Sunday, September 11, 2011

This is what I think

When I was in Ft Augustus Scotland, the bartender told me a story about a local retired fireman who went door-to-door and raised a collection to bring the families of every firefighter who had died on 9/11/01 to their little town. The whole community, one tiny village of 650 people, paid for their flights. Doors opened to homes and businesses and the mourning tourists didn't pay a dime for their entire stay: everyone simply refused to let them pay for anything.
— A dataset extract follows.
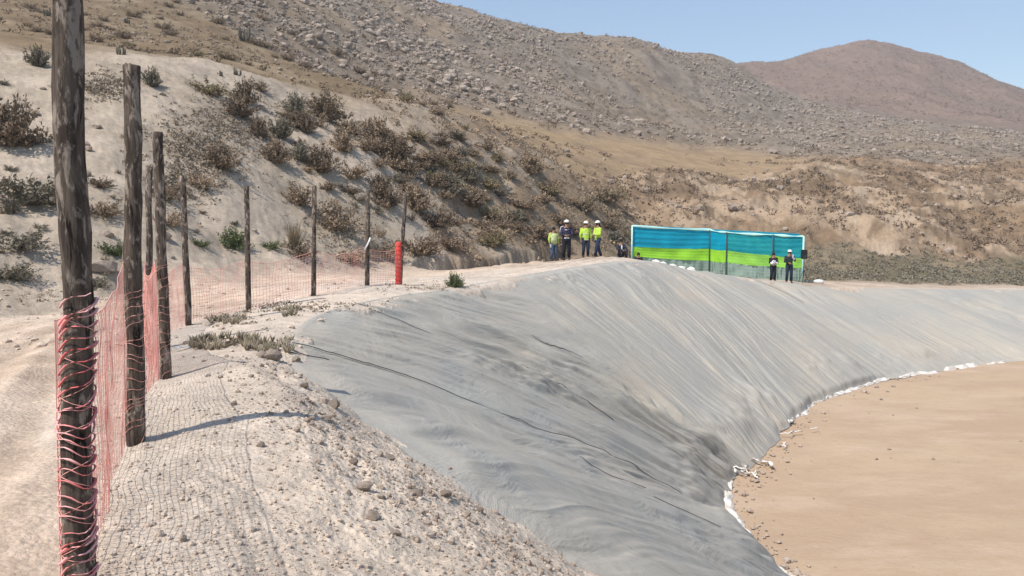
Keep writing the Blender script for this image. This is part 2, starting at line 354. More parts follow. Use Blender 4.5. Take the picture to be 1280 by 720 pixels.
def ground_mat():
    m = bpy.data.materials.new('dry_earth'); m.use_nodes = True; t = m.node_tree; b = t.nodes['Principled BSDF']
    b.inputs['Roughness'].default_value = .97; b.inputs['Specular IOR Level'].default_value = .1
    at = t.nodes.new('ShaderNodeAttribute'); at.attribute_name = 'surf'
    geo = t.nodes.new('ShaderNodeNewGeometry')
    src = at.outputs['Color']
    def nz(scale, det=6, rough=.6, typ='N'):
        if typ == 'V':
            n = t.nodes.new('ShaderNodeTexVoronoi'); n.inputs['Scale'].default_value = scale; t.links.new(geo.outputs['Position'], n.inputs['Vector']); return n.outputs['Distance']
        n = t.nodes.new('ShaderNodeTexNoise'); n.inputs['Scale'].default_value = scale; n.inputs['Detail'].default_value = det; n.inputs['Roughness'].default_value = rough
        t.links.new(geo.outputs['Position'], n.inputs['Vector']); return n.outputs[0]
    def mulc(src, fac, lo, hi, a=.35, bb=.65):
        mr = t.nodes.new('ShaderNodeMapRange'); mr.inputs[1].default_value = a; mr.inputs[2].default_value = bb; mr.inputs[3].default_value = lo; mr.inputs[4].default_value = hi
        t.links.new(fac, mr.inputs[0]); mx = t.nodes.new('ShaderNodeVectorMath'); mx.operation = 'SCALE'
        t.links.new(src, mx.inputs[0]); t.links.new(mr.outputs[0], mx.inputs['Scale']); return mx.outputs[0]
    src = mulc(src, nz(.35, 8, .7), .82, 1.15)
    src = mulc(src, nz(4, 6, .7), .86, 1.12)
    src = mulc(src, nz(28, 4, .7), .84, 1.12)
    t.links.new(src, b.inputs['Base Color'])
    add = t.nodes.new('ShaderNodeMath'); add.operation = 'ADD'; t.links.new(nz(22, 6, .7), add.inputs[0])
    vm = t.nodes.new('ShaderNodeMath'); vm.operation = 'MULTIPLY'; vm.inputs[1].default_value = -.5; t.links.new(nz(30, typ='V'), vm.inputs[0]); t.links.new(vm.outputs[0], add.inputs[1])
    bp = t.nodes.new('ShaderNodeBump'); bp.inputs['Strength'].default_value = .8; bp.inputs['Distance'].default_value = .02
    t.links.new(add.outputs[0], bp.inputs['Height'])
    bp2 = t.nodes.new('ShaderNodeBump'); bp2.inputs['Strength'].default_value = .9; bp2.inputs['Distance'].default_value = .25
    t.links.new(nz(1.3, 8, .7), bp2.inputs['Height']); 
    # the coarse bump only matters on far ground where the mesh is coarse
    sep = t.nodes.new('ShaderNodeSeparateXYZ'); t.links.new(geo.outputs['Position'], sep.inputs[0])
    mr = t.nodes.new('ShaderNodeMapRange'); mr.inputs[1].default_value = 16; mr.inputs[2].default_value = 60; mr.inputs[3].default_value = .0; mr.inputs[4].default_value = .9
    t.links.new(sep.outputs[1], mr.inputs[0]); t.links.new(mr.outputs[0], bp2.inputs['Strength'])
    t.links.new(bp.outputs[0], bp2.inputs['Normal']); t.links.new(bp2.outputs[0], b.inputs['Normal'])
    return m
GM = ground_mat()
P3 = np.stack([X, Y, Zg], -1).reshape(-1, 3)
gfaces = grid_faces(*X.shape)[:, ::-1][:, [0, 3, 2, 1]]
tag(mesh_np('ground', P3, gfaces, GM, True, attr), kind='structure')

# fast ground lookup on the finished sheet
def H(x, y):
    """height of the finished ground sheet (bilinear in t, log y)"""
    t = x/y; j = np.searchsorted(tcols, t)-1; i = np.searchsorted(yrows, y)-1
    i = int(np.clip(i, 0, len(yrows)-2)); j = int(np.clip(j, 0, len(tcols)-2))
    a = (y-yrows[i])/(yrows[i+1]-yrows[i]); b = (t-tcols[j])/(tcols[j+1]-tcols[j])
    return float((Zg[i, j]*(1-b)+Zg[i, j+1]*b)*(1-a)+(Zg[i+1, j]*(1-b)+Zg[i+1, j+1]*b)*a)
def onray(px, py, d0, d1):
    """first place along the sight line of a photo point where the ground lies"""
    t, s = ts(px, py); m = (yrows >= d0) & (yrows <= d1); prev = None
    for y in yrows[m]:
        g = H(t*y, y)
        if g >= s*y: return Vector((t*y, y, g))
    y = d1; return Vector((t*y, y, H(t*y, y)))

# ------------------------------------------------------------------ liner
def liner_mat():
    m = bpy.data.materials.new('geotextile'); m.use_nodes = True; t = m.node_tree; b = t.nodes['Principled BSDF']
    b.inputs['Roughness'].default_value = .75; b.inputs['Specular IOR Level'].default_value = .3
    uvn = t.nodes.new('ShaderNodeUVMap'); uvn.uv_map = 'metres'
    wn = t.nodes.new('ShaderNodeTexNoise'); wn.inputs['Scale'].default_value = .16; wn.inputs['Detail'].default_value = 3; t.links.new(uvn.outputs[0], wn.inputs['Vector'])
    ws = t.nodes.new('ShaderNodeVectorMath'); ws.operation = 'SUBTRACT'; ws.inputs[1].default_value = (.5, .5, .5); t.links.new(wn.outputs['Color'], ws.inputs[0])
    wm = t.nodes.new('ShaderNodeVectorMath'); wm.operation = 'MULTIPLY_ADD'; wm.inputs[1].default_value = (6, 3, 0); t.links.new(ws.outputs[0], wm.inputs[0]); t.links.new(uvn.outputs[0], wm.inputs[2])
    def nz(sx, sy, det=6, rough=.6, off=0):
        mp = t.nodes.new('ShaderNodeMapping'); mp.inputs['Scale'].default_value = (sx, sy*1.6, 1); mp.inputs['Location'].default_value = (off, off, 0)
        t.links.new(wm.outputs[0], mp.inputs[0]); n = t.nodes.new('ShaderNodeTexNoise'); n.inputs['Scale'].default_value = 1; n.inputs['Detail'].default_value = det; n.inputs['Roughness'].default_value = rough
        t.links.new(mp.outputs[0], n.inputs['Vector']); return n.outputs[0]
    # colour streaks weaken further along the rim
    su = t.nodes.new('ShaderNodeSeparateXYZ'); t.links.new(uvn.outputs[0], su.inputs[0]); calm = t.nodes.new('ShaderNodeMapRange')
    calm.inputs[1].default_value = CALM0; calm.inputs[2].default_value = CALM1; calm.inputs[3].default_value = 1; calm.inputs[4].default_value = .35; t.links.new(su.outputs[0], calm.inputs[0])
    def mix(a, bcol, fac, lo, hi, mx=1.0, calm_on=True):
        mr = t.nodes.new('ShaderNodeMapRange'); mr.inputs[1].default_value = lo; mr.inputs[2].default_value = hi; mr.inputs[4].default_value = mx
        t.links.new(fac, mr.inputs[0]); x = t.nodes.new('ShaderNodeMixRGB')
        ml = t.nodes.new('ShaderNodeMath'); ml.operation = 'MULTIPLY'; t.links.new(mr.outputs[0], ml.inputs[0]); t.links.new(calm.outputs[0], ml.inputs[1]); t.links.new(ml.outputs[0] if calm_on else mr.outputs[0], x.inputs[0])
        if isinstance(a, tuple): x.inputs[1].default_value = (*a, 1)
        else: t.links.new(a, x.inputs[1])
        x.inputs[2].default_value = (*bcol, 1); return x.outputs[0]
    c = mix((.395, .365, .305), (.285, .265, .228), nz(.9, .08, 7, .65), .42, .68, .6)
    c = mix(c, (.475, .44, .37), nz(1.4, .08, 7, .65, 5), .48, .72, .55)
    c = mix(c, (.45, .39, .31), nz(.22, .2, 7, .7, 9), .46, .66, .75, False)     # dust
    c = mix(c, (.22, .205, .185), nz(4, .12, 5, .6, 14), .58, .75, .4)
    c = mix(c, (.33, .325, .30), nz(.30, .22, 6, .7, 61), .42, .62, .6, False)
    c = mix(c, (.47, .435, .375), nz(9, .3, 5, .6, 24), .62, .74, .5)
    t.links.new(c, b.inputs['Base Color'])
    bp = t.nodes.new('ShaderNodeBump'); bp.inputs['Strength'].default_value = .9; bp.inputs['Distance'].default_value = .05
    t.links.new(nz(4, .3, 6, .65, 3), bp.inputs['Height'])
    bp2 = t.nodes.new('ShaderNodeBump'); bp2.inputs['Strength'].default_value = .75; bp2.inputs['Distance'].default_value = .035
    t.links.new(nz(5, 1.6, 8, .7, 33), bp2.inputs['Height']); t.links.new(bp.outputs[0], bp2.inputs['Normal']); t.links.new(bp2.outputs[0], b.inputs['Normal'])
    return m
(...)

They were given a place to come and mourn and grieve amongst strangers who had taken it upon themselves to be friends.
 
I have mixed feelings about this day.  Whether or not we should be celebrating it with the jingoist slant that we tend to have.... whether or not I believe every lie that's been told to me.  How I should react to it, if at all.  I'm still frustrated that a war that started ten years ago is still going on today and angry that I disagree with so much of all of it.  Those who perpetrated one of the worst crimes of the modern century are still profiting from their crime (yes, I'm looking at you, Dick Cheney and Junior Bush and your entire Axis of fucking Evil).  Every year I rail against the catchy slogans that are supposed to embody our collective anger and sadness in nice little bite-sized portions and get pissed that our memories and feelings are so easily manipulated and used by others to support causes I don't agree with.  Every year, September 11th is just another fucking day to me.  And just because the difference between the number of years since then and now has a convenient "0" behind shouldn't make the event any more or less important than the year before or the year before that or the year before that.
 
But this year, I'm reminded of sitting in the pub on the ground floor of the Catalonia Hotel with a local named Duncan and a bartender named Mike, far after closing time, listening to him talk about the father who lost his son in the second tower, who traveled thousands of miles to come to the gorgeous majesty of Scotland, and cried into the arms of an old, weathered ex-fireman whom he had never met before.
 
And all I can think of is how, if some random stranger can take the time and effort to do something like that just because of the sheer need to empathize with someone else... maybe our species is not so fucked up after all.